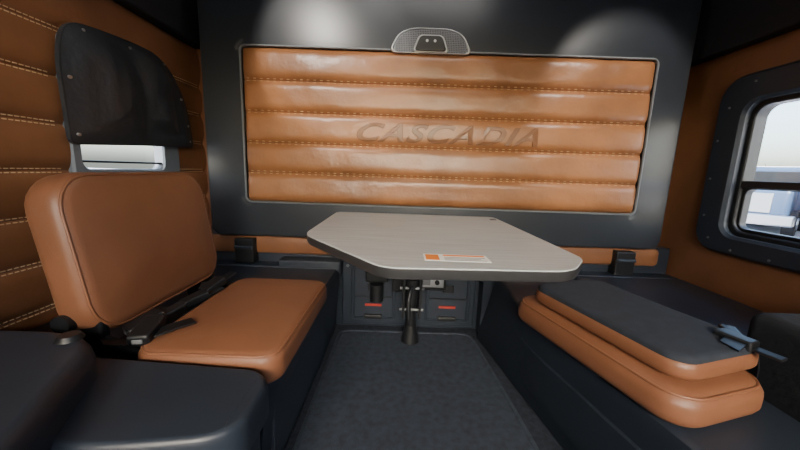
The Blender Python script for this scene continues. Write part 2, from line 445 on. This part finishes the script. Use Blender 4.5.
# ---------------------------------------------------------------- table
tb = 'pedestal_table'
to_ = roundpoly([(-.300, 1.50), (-.296, .965), (-.035, .652), (.385, .672), (.468, .785), (.440, 1.50)], [.04, .06, .04, .05, .03, .04], 7)
ZT = .655
tl = lambda ins, z: [(a, b, z) for a, b in offset(to_, -ins)]
loft('edge_band', [tl(.012, ZT-.028), tl(.003, ZT-.026), tl(0, ZT-.020), tl(0, ZT-.004), tl(.001, ZT-.001), tl(.003, ZT-.0005)], 'edge', tb)
loft('laminate_top', [tl(.0005, ZT-.003), tl(.001, ZT), tl(.002, ZT+.0008), tl(.0035, ZT+.001)], 'table', tb)
cyl('pedestal', (.070, 1.50, .09), (.070, 1.50, .60), .024, 'black', tb)
cyl('pedestal_collar', (.070, 1.50, .24), (.070, 1.50, .34), .040, 'black', tb)
cyl('pedestal_foot', (.070, 1.50, .012), (.070, 1.50, .10), .045, 'black', tb, r1=.028)
box('clamp', .035, .105, 1.50, 1.565, .15, .30, 'black', tb, bev=.01)
box('clamp_cheek_1', .024, .036, 1.450, 1.550, .15, .37, 'black', tb, bev=.003)
box('clamp_cheek_2', .104, .116, 1.450, 1.550, .15, .37, 'black', tb, bev=.003)
cyl('clamp_bolt_1', (.012, 1.47, .30), (.128, 1.47, .30), .007, 'grey', tb)
cyl('clamp_bolt_2', (.012, 1.47, .19), (.128, 1.47, .19), .007, 'grey', tb)
tube('clamp_lever', [(.070, 1.46, .31), (.060, 1.435, .30), (.052, 1.42, .25), (.056, 1.415, .17)], .010, 'black', tb)
box('support_box', -.06, .20, 1.36, 1.56, .40, .60, 'black', tb, bev=.015)
box('swivel_bracket', -.06, .22, 1.20, 1.57, .588, .629, 'black', tb, bev=.01)
box('support_rail', .04, .13, .86, 1.25, .600, .629, 'plastic', tb, bev=.006)
box('sticker', .06, .215, .715, .775, ZT+.0011, ZT+.0018, 'white', tb)
box('sticker_band', .064, .096, .722, .768, ZT+.0018, ZT+.0022, 'orange', tb)
box('sticker_title', .108, .209, .758, .769, ZT+.0018, ZT+.0022, 'orange', tb)
for i in range(3): box(f'sticker_text_{i}', .108, .207-.012*(i % 2), .722+i*.011, .726+i*.011, ZT+.0018, ZT+.0021, 'grey', tb)
box('small_screw_plate', .40, .425, 1.40, 1.42, ZT+.001, ZT+.003, 'black', tb)

# ---------------------------------------------------------------- seats
def buckle(g, tag, loc, rotz, tilt=0, s=1.0, btn='grey'):
    c = Vector(loc); rot = Euler((R(tilt), 0, R(rotz)))
    def pl_(o, off):
        o.location = c+rot.to_matrix() @ (Vector(off)*s); o.rotation_euler = rot; o.scale = (s, s, s)
    o = box(f'buckle_{tag}', -.019, .019, -.035, .035, -.012, .012, 'black', g, bev=.006); pl_(o, (0, 0, 0))
    o = box(f'buckle_button_{tag}', -.009, .009, -.004, .004, -.005, .005, btn, g, bev=.002); pl_(o, (0, -.033, 0))
    o = box(f'buckle_stalk_{tag}', -.013, .013, -.028, .028, -.003, .003, 'black', g, bev=.002); pl_(o, (0, .052, -.004))

s1 = 'folding_seat#a'
lb = [(-.33, .66), (-.33, 1.572), (-1.10, 1.572), (-1.10, .66)]
lt = [(-.30, .66), (-.30, 1.572), (-1.10, 1.572), (-1.10, .66)]
loft('seat_base', [[(x, y, .001) for x, y in lb], [(x, y, .30) for x, y in lt], [(x-.006*(x > -.5), y, .335) for x, y in lt], [(x-.02*(x > -.5), y, .348) for x, y in lt]], 'plastic', s1)
box('base_drawer', -.335, -.304, .72, 1.28, .08, .27, 'plastic', s1, bev=.006)
cushion('seat_cushion', .174, .264, .084, .05, 'leather_s', s1, (-.443, .930, .347), edge=.026, crown=.010, piping='leather_s')
TH = 81
nx, nz = math.sin(R(TH)), math.cos(R(TH))
bc = (-.735-.098*nx, .968, .632-.098*nz)
cushion('backrest', .203, .268, .098, .085, 'leather_s', s1, bc, (0, R(TH), 0), edge=.034, crown=.012, piping='leather_s')
bs = rrect(0, 0, .17, .23, .05)
loft('backrest_shell', [[(x, y, -.016) for x, y in bs], [(x, y, .012) for x, y in bs]], 'black', s1, loc=bc, rot=(0, R(TH), 0))
for i, y in enumerate((.735, 1.19)):
    box(f'recline_bracket_{i}', -.82, -.72, y-.014, y+.014, .345, .50, 'black', s1, bev=.008)
    tube(f'recline_link_{i}', [(-.75, y, .43), (-.69, y, .40), (-.63, y, .385), (-.60, y, .375)], .013, 'black', s1)
box('hinge_rail', -.76, -.60, .70, 1.21, .345, .385, 'black', s1, bev=.01)
cyl('recline_knob', (-.785, .715, .475), (-.785, .690, .475), .022, 'black', s1)
strap('lap_belt', [(-.70, 1.12, .43), (-.675, 1.07, .425), (-.655, 1.02, .418), (-.64, .96, .410), (-.63, .90, .395)], .042, .004, (1, .3, 0), 'black', s1)
buckle(s1, 'a', (-.645, 1.06, .440), -15, 14, 1.2)
buckle(s1, 'd', (-.650, .97, .430), -30, 10, 1.1)
buckle(s1, 'b', (-.622, .740, .445), 12, 10, 1.3)
buckle(s1, 'c', (-.655, .775, .445), -30, 16, 1.2)
strap('belt_webbing', [(-.70, .70, .43), (-.66, .71, .425), (-.61, .73, .436), (-.575, .76, .444), (-.545, .80, .443)], .038, .004, (1, -.8, 0), 'black', s1)

s2 = 'folding_seat#b'
XB = .872
fb = [(.425, 1.572), (.465, 1.35), (.525, 1.00), (.585, .65), (.615, .45), (.64, .20), (XB, .20), (XB, 1.572)]
ft = [(.500, 1.572), (.470, 1.25), (.475, 1.00), (.565, .60), (.60, .42), (.62, .20), (XB, .20), (XB, 1.572)]
loft('seat_base', [[(x, y, .001) for x, y in fb], [(x, y, .31) for x, y in ft], [(x+.006*(x < .8), y, .345) for x, y in ft], [(x+.02*(x < .8), y, .356) for x, y in ft]], 'plastic', s2)
def face(y, z):
    t = z/.31
    def xi(l):
        for (xa, ya), (xb, yb) in zip(l[:5], l[1:6]):
            if yb <= y <= ya: return xa+(xb-xa)*(ya-y)/(ya-yb)
        return l[0][0]
    return xi(fb)*(1-t)+xi(ft)*t
def strip_panel(nm, ya, yb, za, zb, th):
    vs = []; fs = []; NY = 12
    for d in (.002, -th):
        for i in range(NY+1):
            y = ya+(yb-ya)*i/NY
            for z in (za, zb): vs.append((face(y, z)+d, y, z))
    o = (NY+1)*2
    for i in range(NY):
        a = i*2
        fs += [[a, a+1, a+3, a+2], [o+a, o+a+1, o+a+3, o+a+2], [a, a+2, o+a+2, o+a], [a+1, a+3, o+a+3, o+a+1]]
    fs += [[0, 1, o+1, o], [NY*2, NY*2+1, o+NY*2+1, o+NY*2]]
    return mk(nm, vs, fs, 'plastic', s2)
strip_panel('base_drawer', .50, 1.12, .08, .255, .010)
ph = R(16.3)
cushion('seat_cushion', .143, .280, .080, .065, 'leather_s', s2, (.622, .857, .357), (0, 0, ph), edge=.034, crown=.008, piping='leather_s')
cushion('folded_backrest', .139, .238, .050, .055, 'leather_s', s2, (.652, .859, .440), (0, 0, R(17)), edge=.022, crown=.002)
fp = lambda ins, z: [(a, b, z) for a, b in rrect(0, 0, .134-ins, .232-ins, .05-ins*.5)]
loft('backrest_back_panel', [fp(0, .482), fp(0, .490), fp(.004, .496), fp(.014, .499), fp(.06, .500)], 'fabric', s2, loc=(.652, .859, .0), rot=(0, 0, R(17)))
box('hinge_bracket_2', .74, .80, 1.10, 1.14, .355, .47, 'black', s2, bev=.008)
buckle(s2, 'a', (.785, .690, .500), -160, 0, 1.0, 'black')
buckle(s2, 'b', (.822, .735, .492), 150, 0, .9, 'black')
strap('lap_belt', [(.735, .655, .502), (.77, .675, .504), (.80, .685, .500), (.825, .695, .485), (.843, .70, .43), (.848, .705, .362)], .042, .004, (0, 1, 0), 'black', s2)

# cabinet between the right seat and the wall, taller near the door
sc_ = 'side_cabinet'
box('low_section', XB+.012, 1.445, .76, 1.572, .001, .362, 'plastic', sc_, bev=.012)
box('tall_section', XB+.012, 1.445, .20, .77, .001, .545, 'darkcloth', sc_, bev=.03)

# left console with armrest in front of the seat
cs = 'side_console'
hp = roundpoly([(-1.10, .645), (-.72, .650), (-.610, .610), (-.560, .49), (-.50, .38), (-.44, .18), (-.44, .02), (-1.10, .02)], [.09, .06, .06, .06, .09, .06, .09, .09], 6)
hl = lambda ins, z: [(a, b, z) for a, b in offset(hp, -ins)]
loft('armrest_body', [hl(0, .001), hl(0, .462), hl(.003, .477), hl(.009, .488), hl(.018, .493), hl(.025, .494)], 'plastic', cs)
ep = roundpoly([(-.72, .648), (-.30, .648), (-.262, .61), (-.262, .49), (-.30, .455), (-.46, .42), (-.72, .42)], [.07, .03, .03, .03, .03, .07, .07], 6)
el = lambda ins, z: [(a, b, z+(-.02*max(0, (a+.62)/.36) if z > .3 else 0)) for a, b in offset(ep, -ins)]
loft('step_body', [el(.02, .001), el(.02, .33), el(.0, .36), el(0, .412), el(.003, .425), el(.008, .431), el(.014, .433)], 'plastic', cs)
cyl('belt_guide_cap', (-.672, .606, .4935), (-.672, .606, .504), .024, 'black', cs, r1=.018)

# floor mat
mp_ = roundpoly([(-.305, 1.60), (-.305, .05), (.50, .05), (.47, .85), (.40, 1.60)], [.07, .07, .07, .3, .07], 6)
ml = lambda ins, z: [(a, b, z) for a, b in offset(mp_, -ins)]
loft('floor_mat', [ml(0, .0005), ml(0, .006), ml(.003, .010), ml(.014, .010), ml(.018, .006), ml(.022, .006)], 'mat')

# unseen fixtures added to brighten the pad top and make light patches
LY = 1.10
rl = rrect(.1, LY, .42, .12, .05)
cl = 'added_ceiling_lamp'  # added fixture out of view, holds the light for the pad's gradient
loft('housing', [[(a, b, ZC-.001) for a, b in rl], [(a, b, ZC-.02) for a, b in rl], [(a, b, ZC-.026) for a, b in offset(rl, -.01)]], 'plastic', cl)
loft('lens', [[(a, b, ZC-.025) for a, b in offset(rl, -.02)], [(a, b, ZC-.032) for a, b in offset(rl, -.03)]], 'lens', cl)
RL = [(-.62, .55), (1.02, .75), (-.80, .10)]  # added spot fixtures, unseen, for daylight-like patches on pad and left wall
for i, (x, y) in enumerate(RL):
    g = f'added_patch_lamp#{i}'
    cyl('base', (x, y, ZC-.001), (x, y, ZC-.02), .05, 'plastic', g)
    cyl('spot_head', (x, y, ZC-.015), (x, y+.03, ZC-.06), .026, 'black', g, r1=.034)

# ---------------------------------------------------------------- outside
box('ground', -80, 80, -80, 80, -1.35, -1.25, 'ground')
def truck(tag, x, y, rz, mat):
    g = f'parked_truck#{tag}'; T = Matrix.Translation((x, y, -1.25)) @ Matrix.Rotation(rz, 4, 'Z')
    def add(o): o.matrix_world = T @ Matrix.Translation(o.location)
    add(box('trailer', -1.25, 1.25, -9, -1.2, 1.1, 2.9, 'paint', g, bev=.05))
    add(box('cab', -1.2, 1.2, -.6, 1.3, .9, 2.8, mat, g, bev=.15))
    add(box('hood', -1.0, 1.0, 1.2, 2.8, .7, 1.9, mat, g, bev=.2))
    add(box('windscreen', -1.0, 1.0, 1.22, 1.34, 1.95, 2.6, 'black', g, bev=.03))
    add(box('side_glass', -1.22, 1.22, .2, 1.0, 1.9, 2.55, 'black', g, bev=.02))
    add(box('bumper', -1.2, 1.2, 2.6, 3.0, .4, .85, 'metal', g, bev=.08))
    add(box('grille', -.5, .5, 2.75, 2.85, .9, 1.7, 'metal', g, bev=.03))
    add(box('chassis', -.5, .5, -8.8, 2.6, .6, 1.0, 'tire', g))
    for i, yy in enumerate((2.0, -.6, -1.8, -7.2, -8.3)):
        for s in (-1, 1):
            o = cyl(f'wheel_{i}_{s}', (s*.85, yy, .5), (s*1.2, yy, .5), .5, 'tire', g); o.matrix_world = T
            o = cyl(f'hub_{i}_{s}', (s*1.19, yy, .5), (s*1.23, yy, .5), .25, 'metal', g); o.matrix_world = T
for i, (x, y) in enumerate([(17, 11.5), (17, 15), (17.5, 18.5), (18.5, 22)]):
    truck(str(i), x, y, R(125), 'blue' if i != 2 else 'paint')
def tree(tag, x, y, h):
    g = f'bare_tree#{tag}'
    cyl('trunk', (x, y, -1.25), (x+.1, y, -1.25+h*.5), .16, 'bark', g, r1=.09, n=8)
    for i in range(22):
        a = random.uniform(0, 6.28); z0 = random.uniform(.25, .5)*h; l = random.uniform(.25, .45)*h
        cyl(f'branch_{i}', (x+.05, y, -1.25+z0), (x+math.cos(a)*l*.5, y+math.sin(a)*l*.5, -1.25+z0+l), .05, 'bark', g, r1=.01, n=6)
tree('a', 46, 33, 5); tree('b', 50, 44, 5.5)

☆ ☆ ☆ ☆

From the first line above through the line containing "ZT+.003, 'black', tb)", copy everything exactly, without the pictures.

The Blender Python script for this scene continues. Write part 2, from line 445 on. This part finishes the script. Use Blender 4.5.
# ---------------------------------------------------------------- table
tb = 'pedestal_table'
to_ = roundpoly([(-.300, 1.50), (-.296, .965), (-.035, .652), (.385, .672), (.468, .785), (.440, 1.50)], [.04, .06, .04, .05, .03, .04], 7)
ZT = .655
tl = lambda ins, z: [(a, b, z) for a, b in offset(to_, -ins)]
loft('edge_band', [tl(.012, ZT-.028), tl(.003, ZT-.026), tl(0, ZT-.020), tl(0, ZT-.004), tl(.001, ZT-.001), tl(.003, ZT-.0005)], 'edge', tb)
loft('laminate_top', [tl(.0005, ZT-.003), tl(.001, ZT), tl(.002, ZT+.0008), tl(.0035, ZT+.001)], 'table', tb)
cyl('pedestal', (.070, 1.50, .09), (.070, 1.50, .60), .024, 'black', tb)
cyl('pedestal_collar', (.070, 1.50, .24), (.070, 1.50, .34), .040, 'black', tb)
cyl('pedestal_foot', (.070, 1.50, .012), (.070, 1.50, .10), .045, 'black', tb, r1=.028)
box('clamp', .035, .105, 1.50, 1.565, .15, .30, 'black', tb, bev=.01)
box('clamp_cheek_1', .024, .036, 1.450, 1.550, .15, .37, 'black', tb, bev=.003)
box('clamp_cheek_2', .104, .116, 1.450, 1.550, .15, .37, 'black', tb, bev=.003)
cyl('clamp_bolt_1', (.012, 1.47, .30), (.128, 1.47, .30), .007, 'grey', tb)
cyl('clamp_bolt_2', (.012, 1.47, .19), (.128, 1.47, .19), .007, 'grey', tb)
tube('clamp_lever', [(.070, 1.46, .31), (.060, 1.435, .30), (.052, 1.42, .25), (.056, 1.415, .17)], .010, 'black', tb)
box('support_box', -.06, .20, 1.36, 1.56, .40, .60, 'black', tb, bev=.015)
box('swivel_bracket', -.06, .22, 1.20, 1.57, .588, .629, 'black', tb, bev=.01)
box('support_rail', .04, .13, .86, 1.25, .600, .629, 'plastic', tb, bev=.006)
box('sticker', .06, .215, .715, .775, ZT+.0011, ZT+.0018, 'white', tb)
box('sticker_band', .064, .096, .722, .768, ZT+.0018, ZT+.0022, 'orange', tb)
box('sticker_title', .108, .209, .758, .769, ZT+.0018, ZT+.0022, 'orange', tb)
for i in range(3): box(f'sticker_text_{i}', .108, .207-.012*(i % 2), .722+i*.011, .726+i*.011, ZT+.0018, ZT+.0021, 'grey', tb)
box('small_screw_plate', .40, .425, 1.40, 1.42, ZT+.001, ZT+.003, 'black', tb)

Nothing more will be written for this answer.